▶ Stated problem:
Copy out each line of the data holding "finishes".

▶ Exercise input:
>> START

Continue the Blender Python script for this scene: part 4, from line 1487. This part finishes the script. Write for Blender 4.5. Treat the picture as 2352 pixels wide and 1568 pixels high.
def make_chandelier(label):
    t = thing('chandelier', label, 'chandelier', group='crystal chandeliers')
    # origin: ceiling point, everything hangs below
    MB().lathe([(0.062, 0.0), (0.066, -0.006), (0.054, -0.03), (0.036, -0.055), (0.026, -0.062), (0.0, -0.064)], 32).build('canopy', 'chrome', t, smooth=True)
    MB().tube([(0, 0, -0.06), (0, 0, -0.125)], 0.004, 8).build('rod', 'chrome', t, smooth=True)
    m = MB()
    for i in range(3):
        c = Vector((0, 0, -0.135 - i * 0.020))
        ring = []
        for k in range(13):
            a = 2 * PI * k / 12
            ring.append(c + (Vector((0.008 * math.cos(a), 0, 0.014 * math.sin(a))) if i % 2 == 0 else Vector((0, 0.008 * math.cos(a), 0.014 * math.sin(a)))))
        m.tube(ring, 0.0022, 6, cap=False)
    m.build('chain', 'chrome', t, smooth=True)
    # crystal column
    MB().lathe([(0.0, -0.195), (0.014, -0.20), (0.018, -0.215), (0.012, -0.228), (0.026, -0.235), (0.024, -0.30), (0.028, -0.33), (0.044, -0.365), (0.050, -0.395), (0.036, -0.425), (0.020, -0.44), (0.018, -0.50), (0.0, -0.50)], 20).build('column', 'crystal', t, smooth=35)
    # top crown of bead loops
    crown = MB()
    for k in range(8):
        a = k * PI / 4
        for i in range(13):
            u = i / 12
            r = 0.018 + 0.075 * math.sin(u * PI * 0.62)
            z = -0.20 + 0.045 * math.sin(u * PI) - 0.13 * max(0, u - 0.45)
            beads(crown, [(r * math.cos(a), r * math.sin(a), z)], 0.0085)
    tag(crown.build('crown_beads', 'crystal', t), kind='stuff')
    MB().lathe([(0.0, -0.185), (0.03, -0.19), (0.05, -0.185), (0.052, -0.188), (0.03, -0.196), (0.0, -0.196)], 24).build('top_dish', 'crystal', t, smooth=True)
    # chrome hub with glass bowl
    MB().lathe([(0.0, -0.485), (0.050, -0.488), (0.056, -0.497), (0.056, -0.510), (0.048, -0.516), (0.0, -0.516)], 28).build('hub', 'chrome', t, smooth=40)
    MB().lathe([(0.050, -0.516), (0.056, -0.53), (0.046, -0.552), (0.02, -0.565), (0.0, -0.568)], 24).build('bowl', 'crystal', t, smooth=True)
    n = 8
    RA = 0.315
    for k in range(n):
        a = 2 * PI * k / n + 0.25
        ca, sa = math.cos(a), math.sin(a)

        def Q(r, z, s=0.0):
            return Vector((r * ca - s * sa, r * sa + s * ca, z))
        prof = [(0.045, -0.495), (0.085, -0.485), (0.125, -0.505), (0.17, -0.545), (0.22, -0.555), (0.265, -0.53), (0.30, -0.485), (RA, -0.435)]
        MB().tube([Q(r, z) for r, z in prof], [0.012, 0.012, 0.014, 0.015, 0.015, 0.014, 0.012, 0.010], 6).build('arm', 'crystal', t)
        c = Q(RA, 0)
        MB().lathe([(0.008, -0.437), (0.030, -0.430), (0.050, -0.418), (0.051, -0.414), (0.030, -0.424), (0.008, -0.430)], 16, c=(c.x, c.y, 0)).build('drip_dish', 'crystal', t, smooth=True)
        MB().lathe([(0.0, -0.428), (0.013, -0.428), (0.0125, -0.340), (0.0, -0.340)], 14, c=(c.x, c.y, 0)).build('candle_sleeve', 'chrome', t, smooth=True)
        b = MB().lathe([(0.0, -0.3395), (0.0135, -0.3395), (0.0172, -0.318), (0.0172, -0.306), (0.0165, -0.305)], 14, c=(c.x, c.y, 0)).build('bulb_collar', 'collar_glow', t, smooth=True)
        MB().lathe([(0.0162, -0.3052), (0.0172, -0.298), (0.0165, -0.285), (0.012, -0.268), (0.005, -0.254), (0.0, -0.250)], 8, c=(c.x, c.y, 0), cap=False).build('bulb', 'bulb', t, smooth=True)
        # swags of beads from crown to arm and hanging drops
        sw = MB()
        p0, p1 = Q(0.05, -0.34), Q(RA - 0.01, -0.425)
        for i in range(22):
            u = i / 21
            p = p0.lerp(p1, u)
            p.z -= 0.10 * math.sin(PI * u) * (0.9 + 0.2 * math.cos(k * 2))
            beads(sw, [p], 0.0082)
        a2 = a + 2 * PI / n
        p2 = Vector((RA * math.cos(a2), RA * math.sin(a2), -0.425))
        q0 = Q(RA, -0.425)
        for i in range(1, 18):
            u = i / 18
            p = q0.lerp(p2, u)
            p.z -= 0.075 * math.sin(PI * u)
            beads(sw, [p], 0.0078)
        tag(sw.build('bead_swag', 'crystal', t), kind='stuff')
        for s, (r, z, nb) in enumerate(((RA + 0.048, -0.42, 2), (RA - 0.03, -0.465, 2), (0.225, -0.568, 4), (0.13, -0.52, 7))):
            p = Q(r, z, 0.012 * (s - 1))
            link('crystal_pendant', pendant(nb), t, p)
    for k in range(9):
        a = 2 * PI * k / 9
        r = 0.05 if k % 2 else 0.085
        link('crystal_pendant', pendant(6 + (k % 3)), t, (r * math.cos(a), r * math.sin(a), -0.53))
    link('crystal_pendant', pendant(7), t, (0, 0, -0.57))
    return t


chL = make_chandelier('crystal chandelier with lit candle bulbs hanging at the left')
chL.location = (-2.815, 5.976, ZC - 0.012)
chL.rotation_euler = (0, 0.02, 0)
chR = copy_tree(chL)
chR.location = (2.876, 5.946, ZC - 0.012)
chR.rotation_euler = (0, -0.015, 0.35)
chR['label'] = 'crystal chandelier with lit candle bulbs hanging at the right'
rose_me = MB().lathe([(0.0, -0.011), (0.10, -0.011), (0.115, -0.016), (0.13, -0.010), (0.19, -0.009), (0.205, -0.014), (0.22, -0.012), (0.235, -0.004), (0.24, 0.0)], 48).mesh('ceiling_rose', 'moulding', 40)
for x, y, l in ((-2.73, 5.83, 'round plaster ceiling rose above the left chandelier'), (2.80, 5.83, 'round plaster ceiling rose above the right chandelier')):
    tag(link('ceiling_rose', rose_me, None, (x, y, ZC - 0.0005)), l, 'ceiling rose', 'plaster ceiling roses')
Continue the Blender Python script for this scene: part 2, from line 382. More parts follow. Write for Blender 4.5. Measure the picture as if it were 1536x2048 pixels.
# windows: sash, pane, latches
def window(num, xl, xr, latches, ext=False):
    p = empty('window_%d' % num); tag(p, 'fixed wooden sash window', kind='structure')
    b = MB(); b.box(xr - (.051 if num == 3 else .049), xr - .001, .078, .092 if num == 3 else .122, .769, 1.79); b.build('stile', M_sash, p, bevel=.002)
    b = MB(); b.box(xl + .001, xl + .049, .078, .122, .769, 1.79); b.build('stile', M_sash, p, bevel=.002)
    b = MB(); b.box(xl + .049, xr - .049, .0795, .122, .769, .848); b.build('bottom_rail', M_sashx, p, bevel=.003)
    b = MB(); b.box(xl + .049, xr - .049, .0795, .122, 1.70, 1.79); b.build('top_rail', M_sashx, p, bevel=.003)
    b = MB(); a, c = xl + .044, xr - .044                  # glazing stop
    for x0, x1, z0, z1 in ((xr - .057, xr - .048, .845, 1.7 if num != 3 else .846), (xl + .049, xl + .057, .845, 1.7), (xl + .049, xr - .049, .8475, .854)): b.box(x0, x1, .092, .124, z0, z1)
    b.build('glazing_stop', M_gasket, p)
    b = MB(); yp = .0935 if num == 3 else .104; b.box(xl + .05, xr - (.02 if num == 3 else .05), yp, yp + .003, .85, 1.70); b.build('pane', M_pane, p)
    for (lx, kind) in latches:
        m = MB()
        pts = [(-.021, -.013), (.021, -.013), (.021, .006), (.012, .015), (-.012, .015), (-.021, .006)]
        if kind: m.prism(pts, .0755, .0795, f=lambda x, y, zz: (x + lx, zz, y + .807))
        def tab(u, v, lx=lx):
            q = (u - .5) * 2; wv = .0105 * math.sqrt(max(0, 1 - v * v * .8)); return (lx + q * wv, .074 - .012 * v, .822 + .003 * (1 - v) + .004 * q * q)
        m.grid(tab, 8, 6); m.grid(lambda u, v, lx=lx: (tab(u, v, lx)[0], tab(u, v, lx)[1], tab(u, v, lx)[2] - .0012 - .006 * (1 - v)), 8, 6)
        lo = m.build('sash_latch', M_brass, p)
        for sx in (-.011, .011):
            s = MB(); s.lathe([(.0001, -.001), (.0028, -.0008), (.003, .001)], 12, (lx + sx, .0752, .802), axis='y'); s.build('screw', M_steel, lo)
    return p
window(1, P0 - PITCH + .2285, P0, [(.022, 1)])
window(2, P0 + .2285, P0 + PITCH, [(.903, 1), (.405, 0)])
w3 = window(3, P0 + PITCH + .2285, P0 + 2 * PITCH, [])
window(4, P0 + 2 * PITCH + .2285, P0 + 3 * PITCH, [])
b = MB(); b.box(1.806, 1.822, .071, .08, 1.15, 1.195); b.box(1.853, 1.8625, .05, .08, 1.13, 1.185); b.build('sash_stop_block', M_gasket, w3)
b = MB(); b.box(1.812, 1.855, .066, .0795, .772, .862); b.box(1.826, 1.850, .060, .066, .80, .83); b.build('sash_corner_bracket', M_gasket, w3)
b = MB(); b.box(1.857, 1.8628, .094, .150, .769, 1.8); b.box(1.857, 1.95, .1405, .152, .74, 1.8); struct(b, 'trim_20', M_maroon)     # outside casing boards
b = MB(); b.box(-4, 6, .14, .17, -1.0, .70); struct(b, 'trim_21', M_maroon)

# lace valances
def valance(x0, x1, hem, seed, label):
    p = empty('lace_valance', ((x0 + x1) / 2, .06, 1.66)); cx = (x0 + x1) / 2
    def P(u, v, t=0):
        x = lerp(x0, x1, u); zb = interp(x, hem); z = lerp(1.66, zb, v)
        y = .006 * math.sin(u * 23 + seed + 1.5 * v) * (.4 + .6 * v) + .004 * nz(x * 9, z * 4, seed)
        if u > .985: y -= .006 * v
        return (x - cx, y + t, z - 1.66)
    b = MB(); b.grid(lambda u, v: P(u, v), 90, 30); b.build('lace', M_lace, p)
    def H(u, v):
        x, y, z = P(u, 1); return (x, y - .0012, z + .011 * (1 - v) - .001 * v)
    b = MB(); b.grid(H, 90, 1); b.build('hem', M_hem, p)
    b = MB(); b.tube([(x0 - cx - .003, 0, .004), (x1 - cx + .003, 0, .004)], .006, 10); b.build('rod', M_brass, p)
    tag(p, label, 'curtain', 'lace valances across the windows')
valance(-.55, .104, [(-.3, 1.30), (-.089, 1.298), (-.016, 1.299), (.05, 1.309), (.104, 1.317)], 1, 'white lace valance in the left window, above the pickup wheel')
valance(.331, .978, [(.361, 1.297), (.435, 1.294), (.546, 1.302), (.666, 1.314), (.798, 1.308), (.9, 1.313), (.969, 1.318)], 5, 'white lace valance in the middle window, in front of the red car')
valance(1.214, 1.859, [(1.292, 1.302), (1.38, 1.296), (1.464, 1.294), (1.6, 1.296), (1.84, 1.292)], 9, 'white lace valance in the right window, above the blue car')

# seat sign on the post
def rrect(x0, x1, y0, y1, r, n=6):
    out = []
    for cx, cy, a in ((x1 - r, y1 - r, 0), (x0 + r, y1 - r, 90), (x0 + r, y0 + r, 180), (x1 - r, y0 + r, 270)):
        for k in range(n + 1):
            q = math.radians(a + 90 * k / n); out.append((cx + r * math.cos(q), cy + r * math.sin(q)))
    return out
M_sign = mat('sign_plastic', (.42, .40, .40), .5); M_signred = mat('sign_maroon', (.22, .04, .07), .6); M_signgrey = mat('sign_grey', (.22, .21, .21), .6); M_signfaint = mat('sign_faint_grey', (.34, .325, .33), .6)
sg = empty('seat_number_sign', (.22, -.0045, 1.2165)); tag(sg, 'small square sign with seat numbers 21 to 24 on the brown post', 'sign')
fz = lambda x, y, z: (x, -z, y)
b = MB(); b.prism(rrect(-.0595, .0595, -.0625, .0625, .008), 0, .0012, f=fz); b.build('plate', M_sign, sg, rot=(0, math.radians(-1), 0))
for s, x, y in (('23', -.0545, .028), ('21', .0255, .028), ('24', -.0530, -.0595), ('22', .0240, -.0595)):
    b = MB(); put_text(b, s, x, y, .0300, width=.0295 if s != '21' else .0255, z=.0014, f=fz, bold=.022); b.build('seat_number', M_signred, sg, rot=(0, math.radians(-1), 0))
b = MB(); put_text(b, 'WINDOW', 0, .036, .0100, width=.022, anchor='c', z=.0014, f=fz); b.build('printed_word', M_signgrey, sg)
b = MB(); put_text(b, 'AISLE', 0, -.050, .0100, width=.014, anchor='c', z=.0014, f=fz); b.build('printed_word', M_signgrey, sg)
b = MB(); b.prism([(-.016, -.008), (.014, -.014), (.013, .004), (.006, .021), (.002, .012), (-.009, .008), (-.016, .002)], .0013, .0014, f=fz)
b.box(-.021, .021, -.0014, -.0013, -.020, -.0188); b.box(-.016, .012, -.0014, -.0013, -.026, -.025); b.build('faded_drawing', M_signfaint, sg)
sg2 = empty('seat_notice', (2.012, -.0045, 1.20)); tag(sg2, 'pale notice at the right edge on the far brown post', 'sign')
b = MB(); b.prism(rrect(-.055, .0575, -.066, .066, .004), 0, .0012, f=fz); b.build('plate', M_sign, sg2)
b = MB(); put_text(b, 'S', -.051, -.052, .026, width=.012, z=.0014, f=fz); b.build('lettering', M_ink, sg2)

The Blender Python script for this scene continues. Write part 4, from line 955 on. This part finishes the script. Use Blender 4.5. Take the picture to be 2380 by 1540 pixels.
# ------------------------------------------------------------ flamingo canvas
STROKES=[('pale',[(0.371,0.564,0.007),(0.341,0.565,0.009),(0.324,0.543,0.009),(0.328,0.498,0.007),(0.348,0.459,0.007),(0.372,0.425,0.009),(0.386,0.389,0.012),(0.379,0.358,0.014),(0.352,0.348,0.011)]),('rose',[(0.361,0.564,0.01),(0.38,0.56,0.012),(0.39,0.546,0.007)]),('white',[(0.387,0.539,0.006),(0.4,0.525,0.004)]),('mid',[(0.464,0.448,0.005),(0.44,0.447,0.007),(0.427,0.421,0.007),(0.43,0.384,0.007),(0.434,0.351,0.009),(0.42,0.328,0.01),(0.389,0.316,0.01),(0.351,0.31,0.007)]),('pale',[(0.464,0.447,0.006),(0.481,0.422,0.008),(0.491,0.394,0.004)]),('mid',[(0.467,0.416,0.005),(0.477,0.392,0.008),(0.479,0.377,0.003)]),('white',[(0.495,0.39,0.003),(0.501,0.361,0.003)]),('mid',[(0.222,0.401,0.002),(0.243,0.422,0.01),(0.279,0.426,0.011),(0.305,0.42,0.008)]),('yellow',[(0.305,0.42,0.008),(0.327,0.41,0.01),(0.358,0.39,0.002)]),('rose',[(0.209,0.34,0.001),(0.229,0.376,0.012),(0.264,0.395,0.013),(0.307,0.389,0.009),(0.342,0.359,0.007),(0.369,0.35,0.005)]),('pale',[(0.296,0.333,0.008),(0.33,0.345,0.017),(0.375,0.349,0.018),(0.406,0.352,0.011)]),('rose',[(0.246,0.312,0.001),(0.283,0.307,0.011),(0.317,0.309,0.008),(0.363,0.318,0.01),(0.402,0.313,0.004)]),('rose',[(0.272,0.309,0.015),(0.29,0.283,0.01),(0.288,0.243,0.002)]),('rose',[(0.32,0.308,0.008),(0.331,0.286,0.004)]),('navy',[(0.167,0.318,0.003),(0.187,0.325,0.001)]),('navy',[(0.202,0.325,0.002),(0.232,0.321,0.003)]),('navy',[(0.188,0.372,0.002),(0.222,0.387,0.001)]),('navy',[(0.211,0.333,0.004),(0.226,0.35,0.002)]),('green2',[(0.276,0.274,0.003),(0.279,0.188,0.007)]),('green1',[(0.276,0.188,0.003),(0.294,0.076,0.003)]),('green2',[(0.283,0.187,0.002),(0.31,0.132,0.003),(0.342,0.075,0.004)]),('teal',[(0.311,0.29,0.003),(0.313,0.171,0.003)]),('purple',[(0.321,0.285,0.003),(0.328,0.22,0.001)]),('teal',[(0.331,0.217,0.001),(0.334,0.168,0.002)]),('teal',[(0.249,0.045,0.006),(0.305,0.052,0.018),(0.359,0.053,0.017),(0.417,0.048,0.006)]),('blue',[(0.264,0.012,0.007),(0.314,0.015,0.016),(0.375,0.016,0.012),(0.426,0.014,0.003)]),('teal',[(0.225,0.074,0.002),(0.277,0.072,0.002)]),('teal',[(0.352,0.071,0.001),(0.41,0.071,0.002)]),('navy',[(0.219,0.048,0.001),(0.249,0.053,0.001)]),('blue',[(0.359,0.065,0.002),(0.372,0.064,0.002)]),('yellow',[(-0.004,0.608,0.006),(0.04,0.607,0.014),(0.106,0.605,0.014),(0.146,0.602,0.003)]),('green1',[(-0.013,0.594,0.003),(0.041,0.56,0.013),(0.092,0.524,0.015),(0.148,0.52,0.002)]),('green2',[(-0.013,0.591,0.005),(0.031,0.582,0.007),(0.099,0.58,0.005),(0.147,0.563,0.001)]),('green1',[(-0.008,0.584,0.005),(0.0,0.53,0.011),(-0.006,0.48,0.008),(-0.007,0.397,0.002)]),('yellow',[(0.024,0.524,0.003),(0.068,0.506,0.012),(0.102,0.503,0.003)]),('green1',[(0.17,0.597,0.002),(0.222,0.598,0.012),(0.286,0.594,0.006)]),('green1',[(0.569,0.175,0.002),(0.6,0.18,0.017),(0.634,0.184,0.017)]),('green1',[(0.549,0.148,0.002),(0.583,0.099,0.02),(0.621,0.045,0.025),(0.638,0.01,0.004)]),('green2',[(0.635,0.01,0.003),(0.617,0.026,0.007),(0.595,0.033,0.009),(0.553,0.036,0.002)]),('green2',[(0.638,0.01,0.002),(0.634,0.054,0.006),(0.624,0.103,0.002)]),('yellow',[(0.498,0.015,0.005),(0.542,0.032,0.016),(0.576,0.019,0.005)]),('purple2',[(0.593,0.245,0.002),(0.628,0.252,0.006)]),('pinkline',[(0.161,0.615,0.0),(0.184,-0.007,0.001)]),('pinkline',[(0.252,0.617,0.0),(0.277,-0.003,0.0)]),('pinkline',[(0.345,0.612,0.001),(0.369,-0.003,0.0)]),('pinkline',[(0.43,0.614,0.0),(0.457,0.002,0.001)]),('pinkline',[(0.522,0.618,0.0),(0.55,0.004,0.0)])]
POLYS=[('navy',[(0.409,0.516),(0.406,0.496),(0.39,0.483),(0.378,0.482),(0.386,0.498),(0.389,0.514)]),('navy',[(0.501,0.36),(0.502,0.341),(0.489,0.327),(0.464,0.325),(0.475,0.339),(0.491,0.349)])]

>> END

▶ The answer:
Continue the Blender Python script for this scene: part 4, from line 1487. This part finishes the script. Write for Blender 4.5. Treat the picture as 2352 pixels wide and 1568 pixels high.
The Blender Python script for this scene continues. Write part 4, from line 955 on. This part finishes the script. Use Blender 4.5. Take the picture to be 2380 by 1540 pixels.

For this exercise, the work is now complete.